Пропитаны меланхолией матовые колориты « Цветов». Букеты неказисты и небрежны, своим рисунком процарапывают шершавую стену мазков. Они замешены на пепле сигареты, ритмично сбрасываемым на проступающий образ. Художница словно пугается внезапного его явления, сияния или когда-то виденных знакомых черт – и безжалостно гасит, отрезвляет их. А наш глах производит раскопки в серии миниатюрных Помпей… Картины-пепельницы?
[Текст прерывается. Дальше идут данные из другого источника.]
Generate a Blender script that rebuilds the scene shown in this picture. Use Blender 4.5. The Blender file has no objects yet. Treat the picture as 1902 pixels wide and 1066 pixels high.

Но художница далека от пост-модернистской пародии, цитат. Она занята возрождением древнего обычая: сама делает краски, поскольку - писать покупными все равно, что играть на не настроенных инструментах. В итоге - почти забытое чудо колорита. Она экспериментирует с живописным текстом, раскатывает его и месит. Священнодействует, с обезоруживающей независимостью продолжает традицию тех художников середины 20 века, которые были одержимы осязательным, поэзией самых что ни на есть, обыденных вещей, управляли стихией их дышащих, чувственных фактур.
Нелли Раковская
Искусствовед, критик
Нью Йорк
*это эссе-впечатление, за исключением одного, двух замечаний – было написано до безвременной смерти художницы.